§ Source material:
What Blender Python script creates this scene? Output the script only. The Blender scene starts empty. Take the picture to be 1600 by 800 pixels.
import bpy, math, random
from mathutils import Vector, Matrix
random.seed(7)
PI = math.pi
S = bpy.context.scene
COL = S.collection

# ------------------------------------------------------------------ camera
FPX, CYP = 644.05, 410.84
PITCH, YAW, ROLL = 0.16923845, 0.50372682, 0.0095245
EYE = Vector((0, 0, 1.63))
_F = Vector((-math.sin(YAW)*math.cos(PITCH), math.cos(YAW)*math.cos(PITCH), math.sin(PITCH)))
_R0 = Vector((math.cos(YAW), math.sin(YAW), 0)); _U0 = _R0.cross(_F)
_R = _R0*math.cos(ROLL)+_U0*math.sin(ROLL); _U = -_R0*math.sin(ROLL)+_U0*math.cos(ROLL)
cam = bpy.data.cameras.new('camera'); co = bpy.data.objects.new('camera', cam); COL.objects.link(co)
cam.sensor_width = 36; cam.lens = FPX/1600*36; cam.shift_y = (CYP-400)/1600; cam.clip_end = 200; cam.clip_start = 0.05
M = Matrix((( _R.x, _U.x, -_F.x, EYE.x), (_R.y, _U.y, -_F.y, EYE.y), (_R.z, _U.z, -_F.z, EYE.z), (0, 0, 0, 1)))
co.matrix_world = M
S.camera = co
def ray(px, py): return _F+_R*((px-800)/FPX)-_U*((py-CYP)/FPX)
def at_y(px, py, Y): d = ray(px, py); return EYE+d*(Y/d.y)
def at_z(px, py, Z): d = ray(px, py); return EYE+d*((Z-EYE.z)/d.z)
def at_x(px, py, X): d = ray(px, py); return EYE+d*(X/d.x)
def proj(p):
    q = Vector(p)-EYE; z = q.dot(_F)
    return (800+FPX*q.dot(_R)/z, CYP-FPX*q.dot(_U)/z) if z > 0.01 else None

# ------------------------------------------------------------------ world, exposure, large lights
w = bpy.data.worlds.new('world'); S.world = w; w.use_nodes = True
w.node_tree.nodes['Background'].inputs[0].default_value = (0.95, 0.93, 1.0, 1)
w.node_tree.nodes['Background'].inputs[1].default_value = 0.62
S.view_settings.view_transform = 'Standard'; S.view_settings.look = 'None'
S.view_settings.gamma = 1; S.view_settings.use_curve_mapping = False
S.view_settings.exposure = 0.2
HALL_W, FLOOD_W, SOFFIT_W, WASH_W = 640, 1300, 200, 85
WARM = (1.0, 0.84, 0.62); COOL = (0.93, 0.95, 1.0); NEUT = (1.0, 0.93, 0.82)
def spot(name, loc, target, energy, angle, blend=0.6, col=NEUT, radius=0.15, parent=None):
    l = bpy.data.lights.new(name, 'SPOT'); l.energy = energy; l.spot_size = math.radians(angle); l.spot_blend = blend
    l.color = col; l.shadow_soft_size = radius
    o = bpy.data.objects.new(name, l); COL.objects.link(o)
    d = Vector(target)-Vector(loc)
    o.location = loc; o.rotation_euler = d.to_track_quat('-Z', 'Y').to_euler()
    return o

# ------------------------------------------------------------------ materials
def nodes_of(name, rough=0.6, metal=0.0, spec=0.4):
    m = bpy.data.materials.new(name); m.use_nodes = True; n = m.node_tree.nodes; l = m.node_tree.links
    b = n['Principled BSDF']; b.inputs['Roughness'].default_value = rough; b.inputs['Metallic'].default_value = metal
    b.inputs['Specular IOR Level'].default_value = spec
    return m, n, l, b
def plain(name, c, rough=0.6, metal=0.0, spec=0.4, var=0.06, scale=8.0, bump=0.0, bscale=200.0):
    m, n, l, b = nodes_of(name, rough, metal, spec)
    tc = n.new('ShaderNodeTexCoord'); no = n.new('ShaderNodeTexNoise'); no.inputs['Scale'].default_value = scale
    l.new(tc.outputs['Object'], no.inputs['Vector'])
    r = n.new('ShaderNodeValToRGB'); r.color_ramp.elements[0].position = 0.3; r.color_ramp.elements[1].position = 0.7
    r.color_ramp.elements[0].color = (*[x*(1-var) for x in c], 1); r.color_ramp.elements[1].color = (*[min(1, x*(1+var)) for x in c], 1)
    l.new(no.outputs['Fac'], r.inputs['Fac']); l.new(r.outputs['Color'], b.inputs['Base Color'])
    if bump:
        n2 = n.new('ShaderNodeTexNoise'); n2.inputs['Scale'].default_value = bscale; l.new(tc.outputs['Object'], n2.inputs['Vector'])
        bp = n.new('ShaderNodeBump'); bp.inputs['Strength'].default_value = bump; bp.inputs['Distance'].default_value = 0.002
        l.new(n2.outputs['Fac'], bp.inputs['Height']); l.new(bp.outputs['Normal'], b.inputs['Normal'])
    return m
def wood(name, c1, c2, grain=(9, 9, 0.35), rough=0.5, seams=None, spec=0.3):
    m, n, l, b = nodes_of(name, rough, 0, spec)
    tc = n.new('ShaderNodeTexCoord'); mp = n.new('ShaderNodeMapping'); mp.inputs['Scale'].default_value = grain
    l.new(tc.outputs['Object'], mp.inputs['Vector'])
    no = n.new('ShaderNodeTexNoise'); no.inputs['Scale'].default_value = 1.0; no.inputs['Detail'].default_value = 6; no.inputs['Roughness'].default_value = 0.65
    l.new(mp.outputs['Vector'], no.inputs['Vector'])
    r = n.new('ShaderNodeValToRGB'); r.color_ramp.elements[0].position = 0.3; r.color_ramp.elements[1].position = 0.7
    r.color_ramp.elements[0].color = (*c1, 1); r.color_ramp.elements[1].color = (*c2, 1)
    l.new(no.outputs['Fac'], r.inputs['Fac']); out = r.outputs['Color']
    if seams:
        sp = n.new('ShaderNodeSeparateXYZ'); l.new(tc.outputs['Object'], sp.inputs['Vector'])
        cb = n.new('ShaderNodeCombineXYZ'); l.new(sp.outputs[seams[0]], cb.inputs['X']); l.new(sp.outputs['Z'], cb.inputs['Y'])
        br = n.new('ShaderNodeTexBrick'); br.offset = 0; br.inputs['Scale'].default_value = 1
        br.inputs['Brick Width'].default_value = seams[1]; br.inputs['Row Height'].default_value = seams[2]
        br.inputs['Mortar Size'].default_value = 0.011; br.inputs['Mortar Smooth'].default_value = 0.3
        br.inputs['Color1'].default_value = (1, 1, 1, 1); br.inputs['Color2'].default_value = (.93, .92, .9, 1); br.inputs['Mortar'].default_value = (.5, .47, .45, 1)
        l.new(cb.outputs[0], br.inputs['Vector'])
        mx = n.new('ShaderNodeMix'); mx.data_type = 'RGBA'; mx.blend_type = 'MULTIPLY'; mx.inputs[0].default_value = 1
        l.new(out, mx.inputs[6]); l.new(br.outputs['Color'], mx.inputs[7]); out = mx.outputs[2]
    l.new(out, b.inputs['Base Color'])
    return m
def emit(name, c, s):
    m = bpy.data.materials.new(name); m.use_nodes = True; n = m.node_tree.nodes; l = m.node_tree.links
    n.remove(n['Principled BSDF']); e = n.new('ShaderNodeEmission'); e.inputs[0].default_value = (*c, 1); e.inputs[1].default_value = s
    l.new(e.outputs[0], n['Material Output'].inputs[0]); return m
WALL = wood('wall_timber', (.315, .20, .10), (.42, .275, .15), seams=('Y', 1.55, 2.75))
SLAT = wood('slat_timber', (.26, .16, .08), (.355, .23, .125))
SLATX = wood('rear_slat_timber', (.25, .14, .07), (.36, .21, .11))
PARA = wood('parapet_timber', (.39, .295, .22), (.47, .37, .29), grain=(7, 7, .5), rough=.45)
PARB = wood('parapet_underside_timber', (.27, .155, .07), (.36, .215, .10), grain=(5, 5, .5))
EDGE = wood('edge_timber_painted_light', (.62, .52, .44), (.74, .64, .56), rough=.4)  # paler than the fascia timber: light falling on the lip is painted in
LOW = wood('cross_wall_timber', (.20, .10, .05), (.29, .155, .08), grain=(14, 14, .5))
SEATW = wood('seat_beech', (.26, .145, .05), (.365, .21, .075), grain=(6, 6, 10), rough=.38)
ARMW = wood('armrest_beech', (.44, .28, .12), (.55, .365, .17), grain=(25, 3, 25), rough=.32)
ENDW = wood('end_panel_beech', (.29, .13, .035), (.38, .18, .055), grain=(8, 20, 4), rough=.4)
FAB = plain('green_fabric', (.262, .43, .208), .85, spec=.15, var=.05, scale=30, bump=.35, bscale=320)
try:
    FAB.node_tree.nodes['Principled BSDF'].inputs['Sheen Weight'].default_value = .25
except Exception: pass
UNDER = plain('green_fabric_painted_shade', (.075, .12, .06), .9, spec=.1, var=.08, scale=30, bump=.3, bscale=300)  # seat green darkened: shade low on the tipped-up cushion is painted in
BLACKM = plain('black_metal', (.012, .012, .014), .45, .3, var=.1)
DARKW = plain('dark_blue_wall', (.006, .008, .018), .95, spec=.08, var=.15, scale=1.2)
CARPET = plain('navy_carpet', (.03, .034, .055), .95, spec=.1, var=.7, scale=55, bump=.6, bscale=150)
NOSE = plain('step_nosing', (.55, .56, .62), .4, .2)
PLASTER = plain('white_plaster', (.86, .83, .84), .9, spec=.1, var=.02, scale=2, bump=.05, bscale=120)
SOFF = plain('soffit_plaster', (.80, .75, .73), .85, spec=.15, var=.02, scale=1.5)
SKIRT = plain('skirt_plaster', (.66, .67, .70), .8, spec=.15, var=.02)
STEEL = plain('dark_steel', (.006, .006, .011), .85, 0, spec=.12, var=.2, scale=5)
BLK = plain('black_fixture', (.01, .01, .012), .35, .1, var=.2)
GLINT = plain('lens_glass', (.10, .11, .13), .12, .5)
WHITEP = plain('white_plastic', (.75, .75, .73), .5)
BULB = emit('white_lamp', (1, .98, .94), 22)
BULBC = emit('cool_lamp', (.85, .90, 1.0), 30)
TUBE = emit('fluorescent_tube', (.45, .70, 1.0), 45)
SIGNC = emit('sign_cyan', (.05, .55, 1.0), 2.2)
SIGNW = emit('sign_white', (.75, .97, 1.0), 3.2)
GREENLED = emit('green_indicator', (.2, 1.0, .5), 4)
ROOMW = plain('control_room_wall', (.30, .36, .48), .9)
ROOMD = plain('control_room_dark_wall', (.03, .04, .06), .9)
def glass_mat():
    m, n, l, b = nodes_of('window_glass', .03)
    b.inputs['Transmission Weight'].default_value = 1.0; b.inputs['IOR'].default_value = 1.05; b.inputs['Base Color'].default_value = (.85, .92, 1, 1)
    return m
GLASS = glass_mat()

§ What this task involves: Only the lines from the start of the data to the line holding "COL = S.collection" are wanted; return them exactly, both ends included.

§ Task output:
What Blender Python script creates this scene? Output the script only. The Blender scene starts empty. Take the picture to be 1600 by 800 pixels.
import bpy, math, random
from mathutils import Vector, Matrix
random.seed(7)
PI = math.pi
S = bpy.context.scene
COL = S.collection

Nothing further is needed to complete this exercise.